DENVER – The Colorado Senate on Monday remembered former state Sen. Jim Isgar as a larger-than-life lawmaker who taught colleagues that their word is their bond.
Isgar died March 4 in Denver after a 4½-year battle with a rare form of leukemia. He was 64. The Senate chimes in the Capitol rang in his honor Monday.
With deep roots in La Plata County and a thrust to advance agriculture and water policy, Isgar helped close the divide between rural and urban Colorado.
“Jim bridged the gap for a caucus that was largely Front Range, and took us to the Western Slope, so that we understood the issues of water and conservation – things that make the Western Slope so special,” said former Senate President Joan Fitz-Gerald, who was granted special permission to formally address the chamber.
Isgar, a Democrat, was remembered as a statesman who could work across the aisle, setting an example for the rest of the Legislature.
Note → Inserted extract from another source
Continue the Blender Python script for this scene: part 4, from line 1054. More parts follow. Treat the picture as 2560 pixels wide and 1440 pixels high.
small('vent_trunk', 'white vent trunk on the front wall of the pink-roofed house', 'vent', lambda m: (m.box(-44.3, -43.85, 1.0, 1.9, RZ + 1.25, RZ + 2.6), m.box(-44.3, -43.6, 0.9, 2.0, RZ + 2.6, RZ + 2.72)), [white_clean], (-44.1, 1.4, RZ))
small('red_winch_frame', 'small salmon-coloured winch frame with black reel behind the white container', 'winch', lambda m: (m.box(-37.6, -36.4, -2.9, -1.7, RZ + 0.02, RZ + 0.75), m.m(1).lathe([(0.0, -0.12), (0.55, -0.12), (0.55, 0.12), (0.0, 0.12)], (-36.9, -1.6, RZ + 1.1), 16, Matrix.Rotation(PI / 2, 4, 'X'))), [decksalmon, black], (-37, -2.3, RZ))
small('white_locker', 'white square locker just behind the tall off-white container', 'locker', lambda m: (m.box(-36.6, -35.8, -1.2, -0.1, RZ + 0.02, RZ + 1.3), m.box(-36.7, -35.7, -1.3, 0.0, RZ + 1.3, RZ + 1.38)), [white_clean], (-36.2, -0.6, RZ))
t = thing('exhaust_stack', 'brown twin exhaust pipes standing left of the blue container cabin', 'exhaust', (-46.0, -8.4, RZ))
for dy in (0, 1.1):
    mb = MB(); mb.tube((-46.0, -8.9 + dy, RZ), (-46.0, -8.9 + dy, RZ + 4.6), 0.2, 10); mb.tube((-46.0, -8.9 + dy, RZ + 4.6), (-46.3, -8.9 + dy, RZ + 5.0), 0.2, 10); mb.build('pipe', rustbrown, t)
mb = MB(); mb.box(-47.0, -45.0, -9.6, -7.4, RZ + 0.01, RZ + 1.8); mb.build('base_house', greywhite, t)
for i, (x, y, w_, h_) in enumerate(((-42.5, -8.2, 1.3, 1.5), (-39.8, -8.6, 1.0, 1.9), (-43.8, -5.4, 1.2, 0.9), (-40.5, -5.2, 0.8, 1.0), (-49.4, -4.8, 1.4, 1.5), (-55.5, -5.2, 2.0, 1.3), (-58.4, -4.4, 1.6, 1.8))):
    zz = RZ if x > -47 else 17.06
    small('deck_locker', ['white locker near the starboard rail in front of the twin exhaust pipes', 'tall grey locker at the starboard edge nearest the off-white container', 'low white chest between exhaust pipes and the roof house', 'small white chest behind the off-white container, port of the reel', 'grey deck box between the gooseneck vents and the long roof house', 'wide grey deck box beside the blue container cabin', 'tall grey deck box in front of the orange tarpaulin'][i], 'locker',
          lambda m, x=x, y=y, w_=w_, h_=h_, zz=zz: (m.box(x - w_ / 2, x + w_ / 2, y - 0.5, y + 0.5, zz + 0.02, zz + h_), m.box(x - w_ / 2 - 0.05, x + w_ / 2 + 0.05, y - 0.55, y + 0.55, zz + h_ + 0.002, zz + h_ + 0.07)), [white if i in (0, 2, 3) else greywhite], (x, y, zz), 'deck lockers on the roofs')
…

Often towering over his colleagues in size, his heart appeared just as large.
“Our difference in party affiliation didn’t matter in the least. What mattered the most was where we came from and what we could work together on,” said Sen. Ellen Roberts, R-Durango, who holds the same seat Isgar held.
Roberts sponsored the memorial passed by the Senate on Monday. It recognized Isgar as a Durango native and a Fort Lewis College graduate.
Isgar’s career started with accounting, but took many twists and turns that often led him back to farming, as he acknowledged that his parents “would sell the farm if I didn’t come back and take it over.”
One of his achievements included a 2009 appointment by President Barack Obama to serve as the U.S. Agriculture Department director of rural development for Colorado.
As his career wound down, Isgar “returned to his first love of gardening,” according to the text of the memorial.
“There wasn’t any corner of the state that Jim didn’t cover,” Roberts said. “He had an incredibly big heart.”